Durante esses dias teve que faltar ao serviço…
Foi nos dias de folga. Mas também, se não for o caso, o hotel respeita.
Que avaliação faz desta modalidade no país…
O golfe é valorizado, mas não é publicitado. Este é um jogo de elite. É graças à independência que estamos a jogar golfe.
Disse que começou a ter contacto com esta modalidade porque a sua casa ficava perto de um campo de golfe. Onde é que cresceu?
No distrito de Marracuene, na zona da praia de Macaneta. Era mesmo ao pé do mar e não tínhamos vizinhos. Estávamos isolados, só a família Nhaca estava naquela zona. Não havia amigos com quem brincar. Naquela altura, nem havia o batelão que dá acesso ao outro lado do distrito de Marracuene. O nosso pai vivia e trabalhava na cidade de Maputo. Por vezes, íamos visitá-lo em pequenas barquetas.

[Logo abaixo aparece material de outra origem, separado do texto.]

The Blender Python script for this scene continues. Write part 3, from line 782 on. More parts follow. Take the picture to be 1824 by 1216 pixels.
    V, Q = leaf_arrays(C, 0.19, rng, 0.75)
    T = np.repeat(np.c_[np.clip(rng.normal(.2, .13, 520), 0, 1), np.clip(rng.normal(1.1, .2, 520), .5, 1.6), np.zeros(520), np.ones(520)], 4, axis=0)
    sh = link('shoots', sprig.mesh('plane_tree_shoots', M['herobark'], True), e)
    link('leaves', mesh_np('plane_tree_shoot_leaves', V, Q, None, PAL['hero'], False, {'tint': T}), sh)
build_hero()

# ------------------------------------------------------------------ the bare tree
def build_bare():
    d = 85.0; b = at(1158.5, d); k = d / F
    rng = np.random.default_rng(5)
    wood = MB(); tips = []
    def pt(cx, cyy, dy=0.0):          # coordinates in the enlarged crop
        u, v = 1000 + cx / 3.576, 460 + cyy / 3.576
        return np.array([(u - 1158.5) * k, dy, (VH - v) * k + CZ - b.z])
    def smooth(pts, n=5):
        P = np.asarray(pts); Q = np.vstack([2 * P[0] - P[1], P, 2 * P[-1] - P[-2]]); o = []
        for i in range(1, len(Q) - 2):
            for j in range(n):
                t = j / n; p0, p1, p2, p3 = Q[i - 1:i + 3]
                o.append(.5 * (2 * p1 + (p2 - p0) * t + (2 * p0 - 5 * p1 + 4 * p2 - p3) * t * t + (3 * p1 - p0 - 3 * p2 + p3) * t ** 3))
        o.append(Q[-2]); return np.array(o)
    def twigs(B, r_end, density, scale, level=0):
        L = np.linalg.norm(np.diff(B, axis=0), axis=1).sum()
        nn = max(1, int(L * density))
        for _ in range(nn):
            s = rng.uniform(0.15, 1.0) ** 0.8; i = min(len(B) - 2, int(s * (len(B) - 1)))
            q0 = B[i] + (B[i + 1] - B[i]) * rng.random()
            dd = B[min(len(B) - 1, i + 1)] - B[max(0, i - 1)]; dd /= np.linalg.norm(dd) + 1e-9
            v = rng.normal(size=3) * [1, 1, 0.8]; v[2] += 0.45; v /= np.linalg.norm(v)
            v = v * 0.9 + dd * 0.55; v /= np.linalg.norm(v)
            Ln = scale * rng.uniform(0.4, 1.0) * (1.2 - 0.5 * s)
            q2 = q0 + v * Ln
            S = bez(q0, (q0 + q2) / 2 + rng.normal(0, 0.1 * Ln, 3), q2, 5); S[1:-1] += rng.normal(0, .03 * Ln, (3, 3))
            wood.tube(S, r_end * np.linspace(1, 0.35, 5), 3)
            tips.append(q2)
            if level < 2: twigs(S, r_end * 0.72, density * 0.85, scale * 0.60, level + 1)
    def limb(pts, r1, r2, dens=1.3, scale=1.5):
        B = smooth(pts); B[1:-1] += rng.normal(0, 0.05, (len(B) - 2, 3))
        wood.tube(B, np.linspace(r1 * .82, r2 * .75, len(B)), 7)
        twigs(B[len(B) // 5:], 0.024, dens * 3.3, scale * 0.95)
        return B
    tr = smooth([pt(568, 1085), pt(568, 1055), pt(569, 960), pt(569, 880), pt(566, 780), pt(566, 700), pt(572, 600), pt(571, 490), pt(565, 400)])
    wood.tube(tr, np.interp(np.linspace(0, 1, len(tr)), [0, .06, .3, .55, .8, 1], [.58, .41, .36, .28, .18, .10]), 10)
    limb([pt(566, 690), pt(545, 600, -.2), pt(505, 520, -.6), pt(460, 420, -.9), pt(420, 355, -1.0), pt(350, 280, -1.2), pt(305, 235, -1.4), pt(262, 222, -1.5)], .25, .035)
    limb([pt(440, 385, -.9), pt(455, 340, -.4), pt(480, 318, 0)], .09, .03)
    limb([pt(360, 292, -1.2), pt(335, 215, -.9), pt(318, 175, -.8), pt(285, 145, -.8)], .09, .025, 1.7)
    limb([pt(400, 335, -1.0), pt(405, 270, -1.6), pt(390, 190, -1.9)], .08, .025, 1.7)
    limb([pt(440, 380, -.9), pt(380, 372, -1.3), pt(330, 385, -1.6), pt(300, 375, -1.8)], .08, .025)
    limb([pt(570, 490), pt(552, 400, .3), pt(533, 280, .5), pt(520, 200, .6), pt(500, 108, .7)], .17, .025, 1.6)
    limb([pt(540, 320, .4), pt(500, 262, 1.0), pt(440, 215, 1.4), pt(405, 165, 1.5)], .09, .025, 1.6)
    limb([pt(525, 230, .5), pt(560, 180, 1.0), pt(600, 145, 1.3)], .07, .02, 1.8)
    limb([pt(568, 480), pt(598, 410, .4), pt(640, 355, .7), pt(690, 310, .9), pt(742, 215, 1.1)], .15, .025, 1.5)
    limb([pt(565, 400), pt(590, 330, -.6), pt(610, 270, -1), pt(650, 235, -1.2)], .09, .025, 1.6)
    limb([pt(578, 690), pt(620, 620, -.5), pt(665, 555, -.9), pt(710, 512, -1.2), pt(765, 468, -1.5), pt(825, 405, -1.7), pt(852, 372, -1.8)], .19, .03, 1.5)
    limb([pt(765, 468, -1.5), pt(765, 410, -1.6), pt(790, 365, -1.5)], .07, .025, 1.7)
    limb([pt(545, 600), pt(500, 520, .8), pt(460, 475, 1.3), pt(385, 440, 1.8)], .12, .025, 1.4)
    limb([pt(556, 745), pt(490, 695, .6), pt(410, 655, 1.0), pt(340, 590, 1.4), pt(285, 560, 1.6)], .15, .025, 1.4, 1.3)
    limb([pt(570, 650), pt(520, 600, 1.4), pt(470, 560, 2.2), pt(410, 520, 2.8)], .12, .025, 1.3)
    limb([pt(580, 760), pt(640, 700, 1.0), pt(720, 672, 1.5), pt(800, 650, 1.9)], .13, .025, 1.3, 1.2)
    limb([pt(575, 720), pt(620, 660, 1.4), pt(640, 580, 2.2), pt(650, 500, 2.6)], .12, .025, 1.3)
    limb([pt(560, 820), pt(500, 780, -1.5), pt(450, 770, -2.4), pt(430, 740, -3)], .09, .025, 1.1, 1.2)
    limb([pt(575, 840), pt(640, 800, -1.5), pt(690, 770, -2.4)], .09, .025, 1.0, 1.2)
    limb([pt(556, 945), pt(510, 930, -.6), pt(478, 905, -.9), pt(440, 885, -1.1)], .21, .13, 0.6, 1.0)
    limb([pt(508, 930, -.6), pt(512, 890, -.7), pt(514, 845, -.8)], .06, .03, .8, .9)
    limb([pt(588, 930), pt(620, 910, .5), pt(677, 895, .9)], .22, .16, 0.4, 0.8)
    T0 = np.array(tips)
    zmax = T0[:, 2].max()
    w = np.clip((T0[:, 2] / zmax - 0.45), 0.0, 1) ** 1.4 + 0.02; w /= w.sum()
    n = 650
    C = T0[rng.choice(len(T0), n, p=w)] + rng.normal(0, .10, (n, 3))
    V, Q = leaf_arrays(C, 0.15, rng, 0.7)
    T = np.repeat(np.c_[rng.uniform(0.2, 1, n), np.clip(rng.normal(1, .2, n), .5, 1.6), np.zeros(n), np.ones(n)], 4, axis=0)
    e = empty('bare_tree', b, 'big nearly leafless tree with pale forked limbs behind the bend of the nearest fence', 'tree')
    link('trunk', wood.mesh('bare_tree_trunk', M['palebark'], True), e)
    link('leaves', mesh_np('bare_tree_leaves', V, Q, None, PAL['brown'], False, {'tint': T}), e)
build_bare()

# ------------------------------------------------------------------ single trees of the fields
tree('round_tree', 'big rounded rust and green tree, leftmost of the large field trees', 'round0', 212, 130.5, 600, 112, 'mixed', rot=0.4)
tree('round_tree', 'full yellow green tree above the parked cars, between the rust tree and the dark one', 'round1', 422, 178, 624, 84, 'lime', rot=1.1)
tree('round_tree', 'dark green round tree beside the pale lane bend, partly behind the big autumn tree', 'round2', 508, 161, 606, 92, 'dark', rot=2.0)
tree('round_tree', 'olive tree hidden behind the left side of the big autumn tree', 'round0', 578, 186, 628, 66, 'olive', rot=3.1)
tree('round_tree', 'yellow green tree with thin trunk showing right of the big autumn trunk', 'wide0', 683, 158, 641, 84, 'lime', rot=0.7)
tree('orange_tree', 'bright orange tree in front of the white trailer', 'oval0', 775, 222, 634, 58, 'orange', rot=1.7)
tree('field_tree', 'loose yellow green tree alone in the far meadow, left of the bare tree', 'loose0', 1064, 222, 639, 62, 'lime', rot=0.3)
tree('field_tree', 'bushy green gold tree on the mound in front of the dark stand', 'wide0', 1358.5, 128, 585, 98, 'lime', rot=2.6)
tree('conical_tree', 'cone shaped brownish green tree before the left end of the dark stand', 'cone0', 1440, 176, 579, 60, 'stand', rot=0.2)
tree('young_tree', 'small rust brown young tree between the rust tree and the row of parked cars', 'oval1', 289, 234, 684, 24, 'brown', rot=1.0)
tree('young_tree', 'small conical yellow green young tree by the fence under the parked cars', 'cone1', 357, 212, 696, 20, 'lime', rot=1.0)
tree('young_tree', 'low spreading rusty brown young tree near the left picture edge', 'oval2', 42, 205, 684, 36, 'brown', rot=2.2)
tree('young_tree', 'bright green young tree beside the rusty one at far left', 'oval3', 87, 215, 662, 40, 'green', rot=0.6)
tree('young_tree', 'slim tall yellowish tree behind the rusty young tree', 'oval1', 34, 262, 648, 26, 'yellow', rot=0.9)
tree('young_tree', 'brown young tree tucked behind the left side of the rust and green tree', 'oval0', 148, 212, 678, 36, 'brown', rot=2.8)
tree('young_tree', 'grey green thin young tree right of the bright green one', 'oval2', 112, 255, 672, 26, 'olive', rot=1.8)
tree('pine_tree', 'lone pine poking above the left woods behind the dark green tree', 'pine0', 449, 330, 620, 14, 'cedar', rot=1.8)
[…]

Como era feita essa viagem?
Chegados à margem tínhamos que continuar o percurso de cerca de 10 quilómetros a pé, num caminho de areal. Era um grande sofrimento. A nossa mãe carregava trochas e o meu irmão mais velho levava-me ao colo. Eu chorava muito e até ele acabava por chorar do cansaço. Chegávamos a uma loja onde o dono deitava água fria numa bacia e misturava com açúcar e dava-nos aquilo para tomar feito chá, acompanhado de um pão. Era isso que nos permitia continuar a caminhada até chegar a casa. Era sempre um problema para a nossa mãe levar-nos à cidade por causa desses transtornos no regresso.
Chegou a conseguir estudar?
Fui até à quarta classe. Na altura, era muito difícil prolongar com os estudos. Os nossos pais não ganhavam quase nada. Nada era fácil.
O que fez ao terminar a quarta classe?
Não houve quase nada que eu pudesse fazer, porque a vida continuava difícil. Éramos uma família pobre sem as mínimas condições de sobrevivência. Só aos 18 anos o meu pai
arranjou-me um emprego no Hotel Polana.